The wife and I are pleased. Of course, but there’s sadness too. We see Alexia in what we read, on the long flight over the Pacific, in “Equity and Development”--–the World Bank’s 2006 annual analysis of development issues.

The analysis speaks of “inequality traps-–where the cycle of underachievement continues.” The playing field is far from level for kids like Alexia in the US or 4-year old Claudia in a Philippine slum.

For kids in less-developed countries, infant mortality is four times higher for the poor than for the rich. Philippine infant deaths are triple that of Malaysia. Babies of indigents are at much greater nutritional risk.

“The main scourge here is ‘primary complex’ or tuberculosis,” says Sister Ruth, and community of six Mother Teresa nuns minister to abandoned children in Pasil, a Cebu City slum.
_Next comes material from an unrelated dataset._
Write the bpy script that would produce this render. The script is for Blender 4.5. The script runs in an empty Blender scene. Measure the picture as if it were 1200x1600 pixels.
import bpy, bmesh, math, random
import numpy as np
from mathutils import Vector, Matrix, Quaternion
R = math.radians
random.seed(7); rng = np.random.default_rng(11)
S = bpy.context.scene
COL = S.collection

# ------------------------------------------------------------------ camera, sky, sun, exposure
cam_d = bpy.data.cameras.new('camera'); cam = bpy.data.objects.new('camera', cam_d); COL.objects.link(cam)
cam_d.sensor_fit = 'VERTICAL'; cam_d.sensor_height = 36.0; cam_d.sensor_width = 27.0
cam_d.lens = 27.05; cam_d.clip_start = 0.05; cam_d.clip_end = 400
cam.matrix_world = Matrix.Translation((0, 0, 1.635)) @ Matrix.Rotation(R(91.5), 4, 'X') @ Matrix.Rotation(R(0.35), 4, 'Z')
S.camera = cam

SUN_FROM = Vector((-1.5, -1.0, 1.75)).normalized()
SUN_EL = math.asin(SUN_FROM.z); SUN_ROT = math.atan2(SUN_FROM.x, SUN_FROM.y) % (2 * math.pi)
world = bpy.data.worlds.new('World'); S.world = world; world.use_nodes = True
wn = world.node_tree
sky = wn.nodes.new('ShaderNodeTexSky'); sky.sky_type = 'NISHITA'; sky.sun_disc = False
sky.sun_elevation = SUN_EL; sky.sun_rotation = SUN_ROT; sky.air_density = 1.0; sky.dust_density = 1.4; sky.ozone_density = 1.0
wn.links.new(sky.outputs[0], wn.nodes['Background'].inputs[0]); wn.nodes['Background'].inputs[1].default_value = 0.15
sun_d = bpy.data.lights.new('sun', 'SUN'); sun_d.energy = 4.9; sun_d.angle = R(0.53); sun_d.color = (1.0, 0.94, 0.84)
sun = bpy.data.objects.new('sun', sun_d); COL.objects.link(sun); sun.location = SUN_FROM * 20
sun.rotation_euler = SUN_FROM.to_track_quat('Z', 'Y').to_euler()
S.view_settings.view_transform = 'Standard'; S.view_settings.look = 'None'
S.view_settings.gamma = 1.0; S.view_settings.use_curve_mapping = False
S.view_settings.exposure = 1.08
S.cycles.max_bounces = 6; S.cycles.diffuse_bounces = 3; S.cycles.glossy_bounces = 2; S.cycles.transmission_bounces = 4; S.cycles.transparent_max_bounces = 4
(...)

Alexia gets all needed immunization shots. Claudia doesn’t even have a birth certificate.

Many never reach grade school. If they get to grow up, their schools are substantially worse than those attended by children of “gated enclaves” or abroad. Similar inequalities exist in access to credit, even in coverage of the law,” says the report.

These adverse effects are reproduced, time and time again---worse, across generations. Ill-fed wizened mothers give birth to dwarfed children, the Asian Development Bank notes.

Equality is one thing, the World Bank notes. But equity is another. Equity isn’t about equality in incomes, health, schooling or other assets, the report says.

“Rather, it is the quest for a situation…when personal effort, preferences and initiative---and not family background, caste, race, or gender---account for the differences between people's economic achievements.

“Three basic decisions underpin success of Nordic countries like Norway, Sweden or Denmark,” says Columbia University’ Earth Institute’s Jeffrey Sach. “First, they prioritized education. Second, they built a vigorous private sector. And they made sure no one was left behind.”

That’s the task for us in the Philippines: To make sure Claudia catches up with Alexia.